The aim of the committee appears to be getting the country to elections, leaving the religion issue to the new officials. However, keeping these two articles in place raises two concerns. First, Article Two discriminates against the Coptic Christians, who comprise roughly ten percent of the population. By maintaining that Islam is the official religion of the State, any Coptic presidential candidate would be at an inherent disadvantage, by running to become the leader of an Islamic nation. Second, by failing to address Article Five, the political status of the Brotherhood, an issue that has long plagued Egyptian politics, will remain unresolved. The group will either continue to be disallowed as a political party or will need to be deemed secular, neither of which provides a viable solution.

The role of the Copts throughout the revolution has been a primary concern of my Coptic students, who question the sincerity of the Brotherhood and its influence in the larger context of the revolution.
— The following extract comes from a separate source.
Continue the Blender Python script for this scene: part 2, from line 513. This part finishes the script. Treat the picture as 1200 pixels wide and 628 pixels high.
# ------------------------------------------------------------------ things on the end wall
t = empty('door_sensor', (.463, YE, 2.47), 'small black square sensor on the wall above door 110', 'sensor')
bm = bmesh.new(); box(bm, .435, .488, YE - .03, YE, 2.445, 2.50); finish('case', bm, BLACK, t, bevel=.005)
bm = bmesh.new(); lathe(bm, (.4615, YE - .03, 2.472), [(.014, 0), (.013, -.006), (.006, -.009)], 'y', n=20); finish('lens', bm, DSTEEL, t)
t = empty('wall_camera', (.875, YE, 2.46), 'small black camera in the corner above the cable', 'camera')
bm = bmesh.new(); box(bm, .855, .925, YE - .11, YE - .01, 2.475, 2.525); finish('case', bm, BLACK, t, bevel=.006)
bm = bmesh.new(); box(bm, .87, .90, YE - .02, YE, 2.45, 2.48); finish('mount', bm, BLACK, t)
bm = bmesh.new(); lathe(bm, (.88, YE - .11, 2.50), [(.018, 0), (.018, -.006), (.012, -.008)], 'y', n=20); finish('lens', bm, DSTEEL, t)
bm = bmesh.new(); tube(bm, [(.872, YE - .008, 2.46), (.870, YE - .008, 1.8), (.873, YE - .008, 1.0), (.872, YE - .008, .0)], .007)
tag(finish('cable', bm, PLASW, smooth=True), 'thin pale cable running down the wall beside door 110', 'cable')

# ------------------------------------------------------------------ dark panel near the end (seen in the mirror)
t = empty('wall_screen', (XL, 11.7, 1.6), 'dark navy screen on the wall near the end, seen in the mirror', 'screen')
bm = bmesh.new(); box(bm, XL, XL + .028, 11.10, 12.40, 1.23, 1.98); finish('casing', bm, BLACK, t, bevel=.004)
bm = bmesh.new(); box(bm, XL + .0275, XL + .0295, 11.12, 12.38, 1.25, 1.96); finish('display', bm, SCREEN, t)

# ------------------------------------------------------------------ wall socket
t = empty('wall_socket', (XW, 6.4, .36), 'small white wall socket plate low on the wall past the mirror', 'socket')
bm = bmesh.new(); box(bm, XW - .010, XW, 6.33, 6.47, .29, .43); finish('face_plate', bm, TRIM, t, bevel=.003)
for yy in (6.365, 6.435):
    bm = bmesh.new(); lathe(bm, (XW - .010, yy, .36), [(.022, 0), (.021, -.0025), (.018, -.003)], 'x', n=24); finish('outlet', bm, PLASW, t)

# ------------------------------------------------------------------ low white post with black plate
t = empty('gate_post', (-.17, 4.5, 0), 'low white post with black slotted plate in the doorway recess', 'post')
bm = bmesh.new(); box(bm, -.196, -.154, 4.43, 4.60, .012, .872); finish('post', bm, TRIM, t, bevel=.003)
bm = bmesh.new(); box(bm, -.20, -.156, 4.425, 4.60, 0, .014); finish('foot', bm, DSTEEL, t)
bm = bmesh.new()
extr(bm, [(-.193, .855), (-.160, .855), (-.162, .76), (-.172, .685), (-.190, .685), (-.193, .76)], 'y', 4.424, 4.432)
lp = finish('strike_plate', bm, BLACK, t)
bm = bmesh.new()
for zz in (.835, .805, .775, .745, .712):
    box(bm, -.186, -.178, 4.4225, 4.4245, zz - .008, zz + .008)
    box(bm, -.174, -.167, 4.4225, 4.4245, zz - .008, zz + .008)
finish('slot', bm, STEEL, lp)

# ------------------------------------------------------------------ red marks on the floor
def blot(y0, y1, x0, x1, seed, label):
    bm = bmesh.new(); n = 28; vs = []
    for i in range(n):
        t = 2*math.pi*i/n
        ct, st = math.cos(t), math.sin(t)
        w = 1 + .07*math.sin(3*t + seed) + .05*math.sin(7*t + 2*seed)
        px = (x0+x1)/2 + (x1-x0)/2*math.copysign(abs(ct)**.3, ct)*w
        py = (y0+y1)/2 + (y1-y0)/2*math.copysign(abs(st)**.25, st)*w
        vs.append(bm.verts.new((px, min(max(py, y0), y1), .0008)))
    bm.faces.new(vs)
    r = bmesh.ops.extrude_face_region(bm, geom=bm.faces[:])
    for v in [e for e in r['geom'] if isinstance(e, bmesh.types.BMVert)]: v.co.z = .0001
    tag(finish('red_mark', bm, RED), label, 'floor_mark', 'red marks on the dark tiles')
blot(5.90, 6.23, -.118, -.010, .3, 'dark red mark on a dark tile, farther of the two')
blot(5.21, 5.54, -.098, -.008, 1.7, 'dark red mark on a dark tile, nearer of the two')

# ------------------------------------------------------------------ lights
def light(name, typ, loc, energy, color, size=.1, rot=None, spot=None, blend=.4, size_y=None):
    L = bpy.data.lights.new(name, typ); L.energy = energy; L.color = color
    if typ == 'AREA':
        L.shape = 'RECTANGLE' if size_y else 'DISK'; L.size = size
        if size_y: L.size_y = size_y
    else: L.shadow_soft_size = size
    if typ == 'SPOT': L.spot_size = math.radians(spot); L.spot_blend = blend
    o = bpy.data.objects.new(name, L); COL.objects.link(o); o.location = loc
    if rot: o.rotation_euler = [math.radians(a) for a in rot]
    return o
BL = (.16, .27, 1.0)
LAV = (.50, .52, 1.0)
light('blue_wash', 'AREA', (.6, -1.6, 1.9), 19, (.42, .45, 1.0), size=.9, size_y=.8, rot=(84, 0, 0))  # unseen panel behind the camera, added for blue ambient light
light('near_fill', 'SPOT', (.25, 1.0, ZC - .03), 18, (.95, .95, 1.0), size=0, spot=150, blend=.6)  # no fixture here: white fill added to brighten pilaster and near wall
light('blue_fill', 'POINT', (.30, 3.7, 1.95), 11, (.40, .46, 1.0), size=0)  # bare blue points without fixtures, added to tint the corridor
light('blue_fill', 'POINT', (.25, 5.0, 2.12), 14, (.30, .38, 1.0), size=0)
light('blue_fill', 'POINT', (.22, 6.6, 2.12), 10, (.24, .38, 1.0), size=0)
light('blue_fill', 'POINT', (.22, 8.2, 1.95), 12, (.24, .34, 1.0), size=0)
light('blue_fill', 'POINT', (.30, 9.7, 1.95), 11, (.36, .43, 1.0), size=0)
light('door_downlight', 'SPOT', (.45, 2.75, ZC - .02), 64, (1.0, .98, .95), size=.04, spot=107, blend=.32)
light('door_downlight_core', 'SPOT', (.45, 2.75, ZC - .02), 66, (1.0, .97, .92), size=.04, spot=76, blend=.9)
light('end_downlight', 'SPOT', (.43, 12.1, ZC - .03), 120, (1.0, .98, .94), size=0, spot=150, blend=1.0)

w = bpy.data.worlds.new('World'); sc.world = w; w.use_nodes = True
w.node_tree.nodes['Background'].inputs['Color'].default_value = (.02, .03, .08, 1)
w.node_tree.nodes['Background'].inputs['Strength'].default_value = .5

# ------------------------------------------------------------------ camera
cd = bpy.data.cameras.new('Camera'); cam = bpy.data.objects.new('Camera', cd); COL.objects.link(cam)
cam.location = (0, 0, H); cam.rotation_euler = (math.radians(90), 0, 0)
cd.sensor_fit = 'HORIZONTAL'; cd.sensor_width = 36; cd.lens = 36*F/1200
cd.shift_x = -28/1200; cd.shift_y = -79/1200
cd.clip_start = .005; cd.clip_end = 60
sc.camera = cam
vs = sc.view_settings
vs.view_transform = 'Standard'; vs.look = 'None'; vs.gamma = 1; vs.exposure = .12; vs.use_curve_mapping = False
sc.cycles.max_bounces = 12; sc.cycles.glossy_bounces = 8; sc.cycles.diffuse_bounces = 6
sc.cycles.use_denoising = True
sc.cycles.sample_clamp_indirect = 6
Stateside Egyptian friends have been almost stridently critical, and their comments seem largely Da Vinci Code-esque: there are no Christian military leaders (untrue), no one knows which leaders are Muslim Brothers are (untrue…mostly), and the Brotherhood advocates a form of Islam oppressive to other minorities.

I’ve written elsewhere my views on Article 2 in the wake of the New Year’s shootings in Sidi Bishr: sharia is a tricky element to introduce to a constitution — not because it does not recognize the validity of other creeds of confession, so much as it does not recognize all of them. This has been the basis of the long-contentious identity card issue that requires Egyptians put their religious affiliation as “Muslim, Christian, Jewish” on state-issued documents — only recently have other confessions been permitted to put an em-dash (an omission of their religious background, rather than a genuine acknowledgement). Having sharia as the “official basis” of the Egyptian constitution not only restricts a Coptic president from office, but it perpetuates the same sectarian problems that occurred under the old guard.

This, ladies and gentlemen, is genuinely surprising, considering that the there were shouts in the street for a “civil” government — “one neither Islamic nor Western nor military” — and the presence of a Coptic judge, Maher Samy Youssef, on the military council. You would think that the Copts would pounce on this as an opportunity for deep-seated reform.

Something that Tik Root failed to point out, though I suppose you can extrapolate it: the continuation of Article 5 (political parties based on religion are banned), while restricting the movements of the Muslim Brotherhood as a viable political party that may officially go after the presidency, also eliminates the possibility of putting forward an opposition party for the Copts and their interests as a minority group.

Does anyone else hear the ‘smack’ of hypocrisy as a religiously-based constitution bans political parties based on religion? While the intention is most likely democratic — rather than the insidious creep of Islamism, as right wingers would like you to think — the contradiction creates problems.